State officials argue the proposed alternative here, a single-drug protocol of pentobarbital, is not readily available, and the state’s top court approved the status quo based on the challengers’ failure to offer “direct proof” otherwise.

The problem with that, the prisoners say, is that the state court approved government officials’ testimony based on their privileged communications with potential drug suppliers, which, under the state’s secrecy law, are shielded from discovery.

So the state’s secrecy law “ensured that petitioners’ claim would fail,” they argue, saying the issue goes beyond just Tennessee, citing a surge in such laws around the country in death penalty states.

The conservative group supporting the prisoners says the Bucklew decision, which ruled against an inmate’s Eighth Amendment challenge over heated dissent, makes their case even stronger. That’s because Missouri’s Russell Bucklew had “extensive discovery” into alternative methods of execution, and the majority in his case said death sentences are permissible “so long as proper procedures are followed.”

But that’s not the case here, the group says, “because there was no discovery—the essential discovery was completely barred.”

In this case, “Tennessee’s execution secrecy statute barred discovery into the state’s communications with 10 concededly willing suppliers,” the prisoners say in their petition. They add that it barred them from “exploring the details of the suppliers’ offers by deposing those suppliers or even the state officials with whom they interacted,” while, at the same time, “other state officials testified that they believed pentobarbital was not reasonably available because of information passed onto them by the very persons whom petitioners were prevented from deposing.”

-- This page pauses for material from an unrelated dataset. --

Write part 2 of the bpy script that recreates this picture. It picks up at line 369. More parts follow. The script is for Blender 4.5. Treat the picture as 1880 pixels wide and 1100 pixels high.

The prisoners say they’re not challenging state secrecy laws in general, but, rather, the government’s ability to use one here as both a “sword” to win its alternative method argument and a “shield” from letting defendants test the state’s argument and, in turn, prevail on their constitutional claim.

So the state court’s “Kafkaesque ruling,” allowing their executions to go forward without fully exploring less risky alternative methods, “strikes at the core of due process,” they say, imploring the justices to step in.

State officials argue in opposition that the prisoners never presented to the state court the claim they’re raising now at the Supreme Court, and so the justices should decline to review it. Officials go on to argue that the justices should also reject the claim because due process does not entitle prisoners “to unlimited discovery to support their affirmative claims against the State.”

They, too, cite Bucklew, where Justice Neil M. Gorsuch’s opinion for the majority said it wasn’t an abuse of discretion for the trial court to deny the prisoner the ability “to learn the identities of the lethal injection execution team members, to depose them, or to inquire into their qualifications, training, and experience.”

They say the challengers can’t “force the State to disclose the identity of its drug procurer, its potential drug suppliers, or other participants in the execution process.” Requiring such disclosures, officials say, “would unduly burden the State by making it difficult, if not impossible, to carry out the death penalty.”

The case is Abu-Ali Abdur’Rahman, et al., v. Parker, U.S., 18-8332, petition pending.